This morning I woke up in the middle of waking up.
I realized that I was making a series of definitive statements to myself, declarations about the state of my body and my relationship with the world. I was reconstructing my very identity for the day! The questions to which the statements appear to be answers were either understood, implied, or went by too fast to be noticed.
I have a bit of a headache. That’s unusual. That pain in my left arm that I got up to take care of in the middle of the night doesn’t hurt. The St. John’s Wort Oil I rubbed in must have worked. My sinuses are less congested. That osteopathic treatment yesterday helped. I have a whole day to finish those two essays for my homework assignment. The uninterrupted hours are nervous-making. I’ve worked the Kabbalistic Universes to death figuring out how they relate to personal and social identity. What I’ve got is far too complicated. I just want to give this group what they need to know now. I want to leave out a bunch of the usual stuff but I’m afraid of over-simplifying it. That other piece – on my relationship with the unknown: I’ve hardly thought about it. The house is really cold this morning.
Then the cat jumped up on me, having noticed I was stirring. She roused me to get her breakfast, ending this bit of waking up in the middle of waking up.
I regularly sleep through this process in the morning when I wake from sleep. What is really going on here?!
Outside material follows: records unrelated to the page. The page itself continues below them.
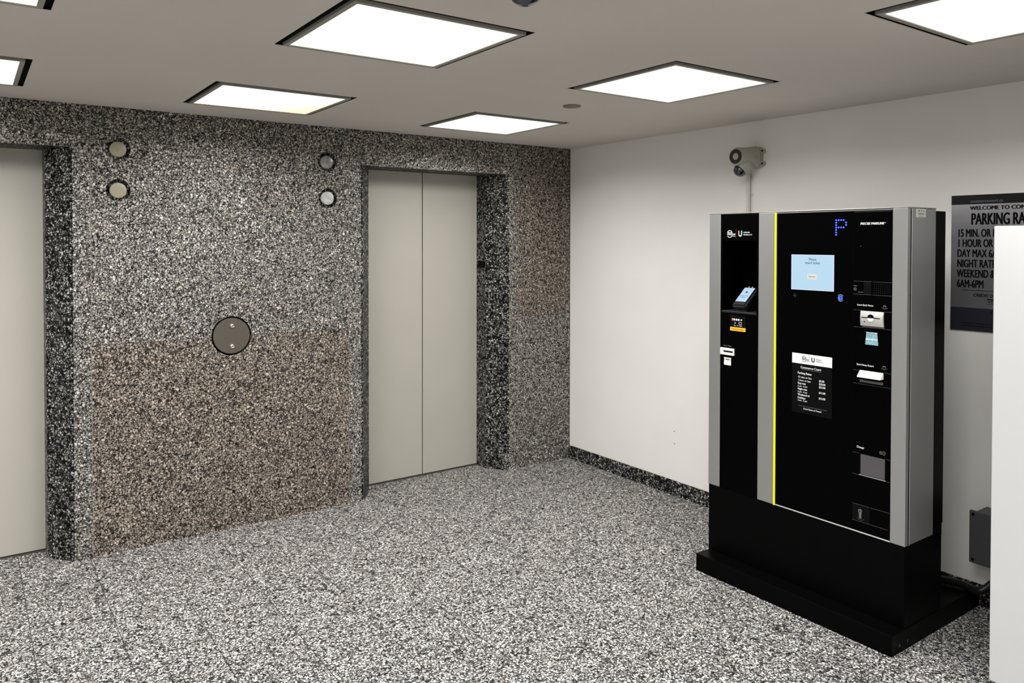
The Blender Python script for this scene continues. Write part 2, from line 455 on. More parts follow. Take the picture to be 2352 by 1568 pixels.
# plain piers: right corner, between doors two and three, far left
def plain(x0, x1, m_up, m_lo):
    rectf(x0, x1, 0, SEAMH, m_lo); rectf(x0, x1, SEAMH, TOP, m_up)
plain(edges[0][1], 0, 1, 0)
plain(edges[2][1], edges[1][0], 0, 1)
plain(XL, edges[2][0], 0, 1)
bmesh.ops.remove_doubles(bm, verts=bm.verts[:], dist=1e-5)
wl = struct('wall_left', bm, [M['gran'], M['pink'], M['dark'], M['blk']])
# thickness behind the stone so nothing shines through
bm = B()
spans = [(XL - .1, DO[2][0] - .58), (DO[2][0] + .58, DO[1][0] - .58), (DO[1][0] + .58, DO[0][0] - .58), (DO[0][0] + .58, .1)]
for a, b_ in spans: box(bm, a, b_, .14, .33, 0, H + .05)
box(bm, XL - .1, .1, .30, .34, 0, H + .05)
obj('backing', bm, M['blk'], wl)
bm = B()
for sl, s_r in edges:
    for x in (sl, s_r): box(bm, x - .0016, x + .0016, -.0006, .001, 0, H)
    box(bm, sl, sl + .082, -.0006, .001, HB - .001, HB + .0015); box(bm, s_r - .082, s_r, -.0006, .001, HB - .001, HB + .0015)
obj('grout_line', bm, M['grout'], wl)
bm = B()
for a, b_ in ((L_, PL[0] - hx), (PL[0] + hx, R_), (edges[0][1], 0), (edges[2][1], edges[1][0])):
    box(bm, a, b_, -.0006, .001, SEAMH - .0013, SEAMH + .0013)
obj('seam_line', bm, M['seam'], wl)

# elevator doors: two leaves each, in the recess
for k, (cx, hw) in enumerate(DO):
    d = bpy.data.objects.new('door_%d' % (k + 1), None); C.objects.link(d); d.location = (cx, .26, 0); d['kind'] = 'structure'
    for s in (-1, 1):
        bm = B()
        x0, x1 = (cx - .50, cx + .0075 - .0032) if s < 0 else (cx + .0075 + .0032, cx + .50)
        box(bm, x0, x1, .252, .29, .007, HB + .02, bev=.0015, seg=1)
        obj('door_leaf', bm, M['panel'], d)
    bm = B(); box(bm, cx - .5, cx + .5, .262, .295, 0, HB + .02); obj('door_gap', bm, M['blk'], d)
    bm = B(); box(bm, cx - .455, cx + .455, .236, .262, 0, .003); obj('sill', bm, M['plate'], d)

# --- white wall (plane x = 0) with a granite baseboard
bm = B(); box(bm, 0, .12, YN - .1, .0, 0, H + .05); wr = struct('wall_right', bm, M['white'])
bm = B()
for y, z in ((-1.05, .41), (-1.055, .33)): obj('screw_hole', cyl(B(), (0, y, z), (-1, 0, 0), .0035, .0008, 10), M['camdark'], wr)
bm = B(); box(bm, -.014, 0, YN, .0, 0, .094, bev=.003, seg=1); struct('baseboard_right', bm, M['dark'])
bm = B(); box(bm, -.0022, 0, -.0022, 0, .0, H); struct('trim_3', bm, M['seam'])
# walls beyond the frame
bm = B(); box(bm, XL - .1, .12, YN - .1, YN, 0, H + .05); struct('wall_front', bm, M['white'])
bm = B(); box(bm, XL - .1, XL, YN, .3, 0, H + .05); struct('wall_far', bm, M['white'])
bm = B(); box(bm, XL - .1, .12, YN - .1, .3, H + .12, H + .14); struct('roof_slab', bm, M['blk'])  # unseen black slab closing the space above the ceiling

# ---------------------------------------------------------------- ceiling lights
def ceiling_light(cx, cy, hy, label, aged=False):
    t = thing('ceiling_light', label, 'ceiling light', (cx, cy, H), 'square recessed ceiling lights')
    o_, i_ = .306, .289; dy = hy - HS; zb, zt = H - .006, H + .004
    bm = B()       # black backing above the opening; its colour stands for the gap's shade
    X, Y = HS + .02, hy + .02
    for a in ((-X, X, -Y, -Y + .004), (-X, X, Y - .004, Y), (-X, -X + .004, -Y, Y), (X - .004, X, -Y, Y)):
        box(bm, cx + a[0], cx + a[1], cy + a[2], cy + a[3], H + .0025, H + .012)
    box(bm, cx - X, cx + X, cy - Y, cy + Y, H + .011, H + .016)
    obj('housing', bm, M['blk'], t)
    bm = B()
    for a in ((-o_, o_, -o_ - dy, -i_ - dy), (-o_, o_, i_ + dy, o_ + dy), (-o_, -i_, -i_ - dy, i_ + dy), (i_, o_, -i_ - dy, i_ + dy)):
        box(bm, cx + a[0], cx + a[1], cy + a[2], cy + a[3], zb, zt)
    obj('frame', bm, M['fix'], t)
    bm = B(); box(bm, -i_, i_, -i_ - dy, i_ + dy, -.002, .002)
    d = obj('diffuser', bm, M['diffa'] if aged else M['diff']); d.location = (cx, cy, H - .001)
    d.parent = t; d.matrix_parent_inverse = Matrix.Translation((-cx, -cy, -H))
    ld = bpy.data.lights.new('tube_light', 'AREA'); ld.shape = 'RECTANGLE'; ld.size = 2 * i_ - (.22 if aged else .03); ld.size_y = 2 * (i_ + dy) - (.12 if aged else .03)
    ld.energy = LAMP_W; ld.spread = math.radians(SPREAD); ld.color = (1, .99, .975)
    lo = bpy.data.objects.new('tube_light', ld); C.objects.link(lo); lo.location = (cx - (.10 if aged else 0), cy - (.045 if aged else 0), H - .0075)
    lo.parent = t; lo.matrix_parent_inverse = Matrix.Translation((-cx, -cy, -H))
    return t
names = {(0, 0): 'square recessed ceiling light nearest the corner where granite meets white wall',
         (1, 0): 'square ceiling light by the granite wall with one yellowed corner of its cover',
         (0, 1): 'square recessed ceiling light in front of the payment machine, beside the small round ceiling plate',
         (1, 1): 'largest square recessed ceiling light at the top, left of the ceiling dome camera',
         (0, 2): 'square recessed ceiling light cut by the top right corner of the photo',
         (2, 0): 'square ceiling light at the left edge, above the granite header of the left elevator',
         (2, 1): 'square recessed ceiling light in the top left corner, only its corner in view'}
for i, cx in enumerate(cols):
    if i == 5: continue
    for j, cy in enumerate(rows):
        ceiling_light(cx, cy, .317 if j == 0 else HS, names.get((i, j), 'square recessed ceiling light farther along the ceiling, outside the photographed area'), (i, j) == (1, 0))

# ---------------------------------------------------------------- ceiling fittings
t = tag(obj('sprinkler_cover', lathe(B(), (-1.179, -1.428, H), (0, 0, -1), [(0, 0), (.044, 0), (.046, .002), (.046, .004), (.043, .006), (0, .006)], 40), M['cover'], smooth=True),
        'small flat brownish round cover plate on the ceiling', 'sprinkler cover')
DC = Vector((-2.484, -2.796, H))
t = thing('dome_camera', 'dark glass dome camera with bright rim on ceiling at the top edge', 'security camera', DC)
obj('base', lathe(B(), DC, (0, 0, -1), [(0, 0), (.055, 0), (.057, .004), (.057, .018), (.055, .024), (.050, .026), (0, .026)], 40), M['plast'], t, smooth=True)
obj('rim', ring(B(), DC + Vector((0, 0, -.026)), (0, 0, -1), .046, .055, .004, 40), M['chrome'], t, smooth=True)
obj('dome', lathe(B(), DC + Vector((0, 0, -.026)), (0, 0, -1), [(.046 * math.cos(a), .046 * math.sin(a) * .85) for a in [k * PI / 2 / 10 for k in range(10)]] + [(0, .039)], 40), M['navy'], t, smooth=True)

# ---------------------------------------------------------------- hall lanterns and plates on the granite
lab = ['beige round elevator lantern lens, upper of the pair beside the left elevator',
       'beige round elevator lantern lens, lower of the pair beside the left elevator',
       'grey-white moulded round elevator lantern, upper of the pair beside the right elevator',
       'bright white moulded round elevator lantern, lower of the pair beside the right elevator']
for k, ((x, z), lb) in enumerate(zip(LAN, lab)):
    t = thing('elevator_lantern', lb, 'elevator lantern', (x, .028, z), 'round elevator lanterns in the granite')
    bm = B(); ring(bm, (x, .0275, z), (0, -1, 0), .036, .0575, .008, 36)
    obj('recess_shade_ring', bm, M['dark'], t, smooth=True)  # dark ring added to stand for the shade inside the recess
    bm = B(); prof = [(.0405, 0), (.0405, .022), (.039, .0255), (.034, .027), (.020, .028), (.006, .0285)]
    prof += [(.005, .031), (0, .032)] if k != 1 else [(0, .0287)]
    lathe(bm, (x, .0275, z), (0, -1, 0), prof, 36)
    obj('lens', bm, M['beige'] if k < 2 else (M['lens'] if k == 3 else M['lensg']), t, smooth=True)
t = thing('call_button_plate', 'large dark round metal elevator call plate with two buttons on granite wall', 'call button', (PL[0], .03, PL[1]))
bm = B(); lathe(bm, (PL[0], .0295, PL[1]), (0, -1, 0), [(0, 0), (.098, 0), (.101, .003), (.101, .029), (.0995, .031), (0, .031)], 64)
obj('plate', bm, M['plate'], t, smooth=True)
for dz_ in (.058, -.058):
    b_ = obj('button', lathe(B(), (PL[0] + .001, -.0015, PL[1] + dz_), (0, -1, 0), [(0, 0), (.0125, 0), (.0125, .004), (.011, .006), (.0095, .0045), (.006, .006), (0, .0075)], 24), M['chrome'], t, smooth=True)
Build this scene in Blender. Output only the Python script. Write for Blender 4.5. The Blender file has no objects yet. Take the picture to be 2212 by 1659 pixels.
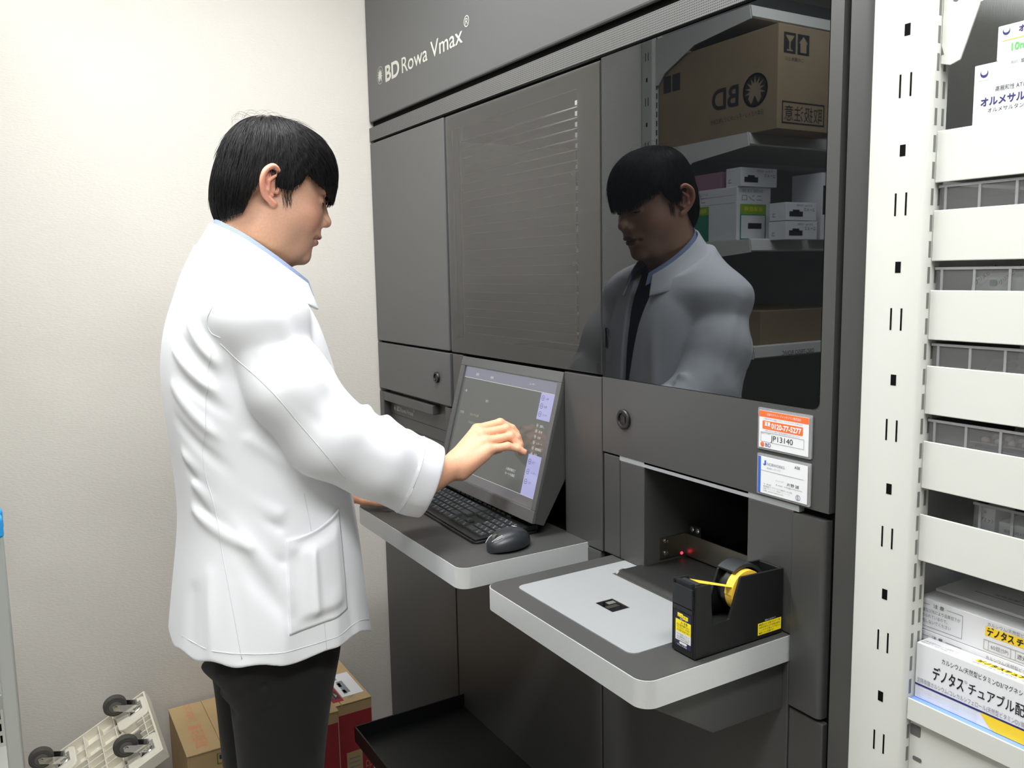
import bpy, bmesh, math, random
import numpy as np
from mathutils import Vector, Matrix
random.seed(7); np.random.seed(7)
SC = bpy.context.scene
COL = SC.collection
PI = math.pi

# ------------------------------------------------------------------ camera
cam_d = bpy.data.cameras.new('camera')
cam = bpy.data.objects.new('camera', cam_d); COL.objects.link(cam)
F_PX = 1836.0
cam_d.sensor_fit = 'HORIZONTAL'; cam_d.sensor_width = 36.0
cam_d.lens = F_PX / 2212 * 36.0
cam_d.clip_start = 0.02
# rows: world x, y, z seen from the camera (right, down, forward)
RW = Matrix(((0.51324643, 0.10325256, -0.85200764), (0.85804019, -0.08322215, 0.50679494), (-0.01857803, -0.99116749, -0.13130831)))
rot = Matrix([[RW[i][0], -RW[i][1], -RW[i][2]] for i in range(3)])
cam.matrix_world = Matrix.Translation((2.40, -0.96, 1.44)) @ rot.to_4x4()
SC.camera = cam

# ------------------------------------------------------------------ colour management
vs = SC.view_settings
vs.view_transform = 'Standard'; vs.look = 'None'; vs.gamma = 1.0; vs.use_curve_mapping = False
vs.exposure = 0.0

# ------------------------------------------------------------------ world and lamps
wd = bpy.data.worlds.new('world'); SC.world = wd; wd.use_nodes = True
wd.node_tree.nodes['Background'].inputs[0].default_value = (1, 1, 1, 1)
wd.node_tree.nodes['Background'].inputs[1].default_value = 0.03

def area(name, loc, sx, sy, power, col=(0.985, 0.995, 1.0)):
    l = bpy.data.lights.new(name, 'AREA'); l.shape = 'RECTANGLE'; l.size = sx; l.size_y = sy
    l.energy = power; l.color = col
    o = bpy.data.objects.new(name, l); o.location = loc; COL.objects.link(o)
    return o
# surface fixtures: most of the light goes down, some spills up onto the ceiling
for lx, ly, lw in ((0.90, -0.72, 32), (2.25, -0.72, 32), (0.90, -3.0, 4), (2.60, -3.0, 12)):
    area('ceiling_lamp', (lx, ly, 2.50), 0.30, 1.25, lw)
    up = area('ceiling_lamp_spill', (lx, ly, 2.505), 0.30, 1.25, lw * 0.40); up.rotation_euler = (PI, 0, 0)

# ------------------------------------------------------------------ materials
def lin(c):
    c = c / 255.0
    return c / 12.92 if c <= 0.04045 else ((c + 0.055) / 1.055) ** 2.4
def rgb(r, g, b): return (lin(r), lin(g), lin(b), 1.0)

def mat(name, col, rough=0.5, metal=0.0, spec=0.5, bump=None, noise=None, emit=None, sss=0.0, coat=0.0, ior=None, sheen=0.0, attr=None):
    m = bpy.data.materials.new(name); m.use_nodes = True
    nt = m.node_tree; b = nt.nodes['Principled BSDF']
    b.inputs['Base Color'].default_value = col
    b.inputs['Roughness'].default_value = rough
    b.inputs['Metallic'].default_value = metal
    b.inputs['Specular IOR Level'].default_value = spec
    if ior: b.inputs['IOR'].default_value = ior
    if coat: b.inputs['Coat Weight'].default_value = coat
    if sheen: b.inputs['Sheen Weight'].default_value = sheen
    if sss:
        b.inputs['Subsurface Weight'].default_value = sss
        b.inputs['Subsurface Radius'].default_value = (0.9, 0.35, 0.2)
        b.inputs['Subsurface Scale'].default_value = 0.006
    if emit:
        b.inputs['Emission Color'].default_value = emit[0]; b.inputs['Emission Strength'].default_value = emit[1]
    if attr:
        a = nt.nodes.new('ShaderNodeAttribute'); a.attribute_name = attr
        nt.links.new(a.outputs['Color'], b.inputs['Base Color'])
    if bump or noise:
        tc = nt.nodes.new('ShaderNodeTexCoord')
        mp = nt.nodes.new('ShaderNodeMapping'); nt.links.new(tc.outputs['Object'], mp.inputs[0])
        def ntex(scale, stretch, detail=3):
            mpp = nt.nodes.new('ShaderNodeMapping'); nt.links.new(tc.outputs['Object'], mpp.inputs[0])
            mpp.inputs['Scale'].default_value = stretch
            n = nt.nodes.new('ShaderNodeTexNoise'); n.inputs['Scale'].default_value = scale; n.inputs['Detail'].default_value = detail
            nt.links.new(mpp.outputs[0], n.inputs['Vector']); return n
        if bump:
            sc, st, dist = bump[0], bump[1], bump[2]
            stretch = bump[3] if len(bump) > 3 else (1, 1, 1)
            n = ntex(sc, stretch)
            bp = nt.nodes.new('ShaderNodeBump'); bp.inputs['Strength'].default_value = st; bp.inputs['Distance'].default_value = dist
            nt.links.new(n.outputs['Fac'], bp.inputs['Height']); nt.links.new(bp.outputs[0], b.inputs['Normal'])
        if noise:
            sc, amt = noise[0], noise[1]
            stretch = noise[2] if len(noise) > 2 else (1, 1, 1)
            n = ntex(sc, stretch, 4)
            r = nt.nodes.new('ShaderNodeMapRange'); r.inputs[1].default_value = 0.3; r.inputs[2].default_value = 0.7
            r.inputs[3].default_value = 1 - amt; r.inputs[4].default_value = 1 + amt
            nt.links.new(n.outputs['Fac'], r.inputs[0])
            mx = nt.nodes.new('ShaderNodeMixRGB'); mx.blend_type = 'MULTIPLY'; mx.inputs[0].default_value = 1
            mx.inputs[1].default_value = col
            if attr: nt.links.new(a.outputs['Color'], mx.inputs[1])
            nt.links.new(r.outputs[0], mx.inputs[2]); nt.links.new(mx.outputs[0], b.inputs['Base Color'])
    return m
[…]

I am reconstituting a self that I recognize, and a life that I recognize. I am naming and rating various body sensations, and in the process making judgments about actions I’ve taken – in this case in the prior twenty-our hours. I am translating certain sensations into recognizable anxieties so readily that I now suspect that I have paired them habitually: only this white wine pairs with that fish. There’s a thing I have to get done, and it has to meet certain standards – of usefulness and clarity that are good enough, close enough to perfection. I am naming an anxiety that sets up my relationship for the whole day – this thing I gotta do, I don’t know how I’m gonna get it done. All this brings alive muscle memory, posture, ways of sitting/sitting out and walking towards/away that shape how I move through life.
There are a whole lot of unthought knowns operating here.
They underlie the process I have described, and they love statements. Subject. Object. Definitiveness indicated by the period at the end. Period. Distinctions. Judgments. Interpretations. And every one of them sets me up to go about my day assuming them to be reality.
I didn’t stop to question the validity of any of it. I didn’t stop to question what I was including or leaving out. I didn’t stop to question the meaning I assigned to a sensation or the judgement I paired with a thought.
Question? Introduce something curvy to slow my speedy process?
I didn’t pause to let in more information or to allow for possibility, until it occurred to me I’d better get right to the computer before these insights could sink unexamined back into unconsciousness.
Then I went into the kitchen and fed the cat.